City staff described three community and economic development projects included in the 2026'2030 capital plan: a non-congregate family shelter at Packer Avenue in partnership with Lehigh Conference of Churches, a congregate emergency shelter in partnership with Bethlehem Emergency Sheltering (BES) at Christchurch UCC, and a proposed South Bethlehem Community Center sited on a Mechanic Street parking lot identified in a feasibility study.

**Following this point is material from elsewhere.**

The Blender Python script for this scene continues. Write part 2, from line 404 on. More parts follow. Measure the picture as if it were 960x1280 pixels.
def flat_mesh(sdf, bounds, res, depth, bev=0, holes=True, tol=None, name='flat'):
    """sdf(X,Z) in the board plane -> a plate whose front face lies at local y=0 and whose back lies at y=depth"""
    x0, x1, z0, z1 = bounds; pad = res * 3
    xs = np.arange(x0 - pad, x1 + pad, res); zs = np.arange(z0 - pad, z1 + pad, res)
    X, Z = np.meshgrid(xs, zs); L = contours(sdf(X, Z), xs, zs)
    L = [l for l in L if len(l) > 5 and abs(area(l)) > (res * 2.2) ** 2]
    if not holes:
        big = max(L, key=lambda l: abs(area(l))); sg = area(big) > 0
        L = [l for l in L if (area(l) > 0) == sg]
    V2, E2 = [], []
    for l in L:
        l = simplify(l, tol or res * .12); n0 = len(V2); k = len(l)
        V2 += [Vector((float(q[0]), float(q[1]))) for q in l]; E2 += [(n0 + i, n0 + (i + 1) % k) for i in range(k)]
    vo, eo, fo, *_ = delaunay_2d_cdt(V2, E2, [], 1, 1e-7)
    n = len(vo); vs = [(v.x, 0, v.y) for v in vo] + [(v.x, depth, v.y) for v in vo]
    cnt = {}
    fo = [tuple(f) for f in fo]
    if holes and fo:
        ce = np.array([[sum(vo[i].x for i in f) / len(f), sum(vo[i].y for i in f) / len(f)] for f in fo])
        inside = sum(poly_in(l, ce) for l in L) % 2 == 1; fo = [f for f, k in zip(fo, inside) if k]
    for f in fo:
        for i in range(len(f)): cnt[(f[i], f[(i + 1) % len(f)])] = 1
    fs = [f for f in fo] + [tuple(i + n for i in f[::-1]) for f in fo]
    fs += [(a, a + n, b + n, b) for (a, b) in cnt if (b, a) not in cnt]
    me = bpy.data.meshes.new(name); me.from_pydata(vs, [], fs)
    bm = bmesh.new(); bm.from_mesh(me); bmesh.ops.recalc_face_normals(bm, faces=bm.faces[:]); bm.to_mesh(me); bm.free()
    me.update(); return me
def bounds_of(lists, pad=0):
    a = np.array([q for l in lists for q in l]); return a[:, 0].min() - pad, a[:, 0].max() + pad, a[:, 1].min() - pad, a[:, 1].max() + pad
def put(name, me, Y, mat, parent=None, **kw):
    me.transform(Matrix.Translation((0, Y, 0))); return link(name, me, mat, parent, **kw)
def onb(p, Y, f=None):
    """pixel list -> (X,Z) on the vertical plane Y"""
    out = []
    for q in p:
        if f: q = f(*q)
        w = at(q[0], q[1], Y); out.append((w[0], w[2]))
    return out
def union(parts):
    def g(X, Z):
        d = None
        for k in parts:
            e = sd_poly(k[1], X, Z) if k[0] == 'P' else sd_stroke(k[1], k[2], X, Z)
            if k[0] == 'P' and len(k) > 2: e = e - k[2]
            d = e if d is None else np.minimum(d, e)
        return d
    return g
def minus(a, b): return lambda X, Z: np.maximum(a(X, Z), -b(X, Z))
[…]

Laura Collins, representing the Department of Community and Economic Development, said the Packer Avenue family shelter is funded using the city's HOME-ARP allocation and an additional HOME-ARP allocation through the state; the city is completing required environmental review and preparing an RFP for final design and engineering with construction work anticipated to begin in 2026. For the congregate emergency shelter at Christchurch UCC, Collins said the administration intends to reallocate roughly $2,000,000 previously in the general civic expense account to the project and that Bethlehem Emergency Sheltering and partners continue fundraising; pending RCAP and LSA grant applications were noted as part of the financing strategy.

Regarding the South Bethlehem Community Center, Collins said a feasibility study has selected a preferred site (a Mechanic Street parking lot owned by the parking authority) and that the city has issued an RFP for a preferred operator; responses are due at the end of the month. Collins emphasized the need for fundraising and for negotiations on the operating model; city staff said they anticipate city dollars will be part of project funding but the final structure and timeline depend on the preferred operator and capital campaign results.

Council members asked about community feedback on the preferred Mechanic Street site; Collins said the feasibility study included a comprehensive community engagement process and a stakeholder committee, and that while not everyone will agree on a single site the study recommended this location based on feasibility criteria. One council member raised concerns about the capacity of nonprofit partners to shoulder funding gaps and the general strain from grant availability and fundraising uncertainty.

These projects were presented for informational review and will proceed through required procurement, environmental reviews and budget approvals. No votes occurred at the Committee of the Whole.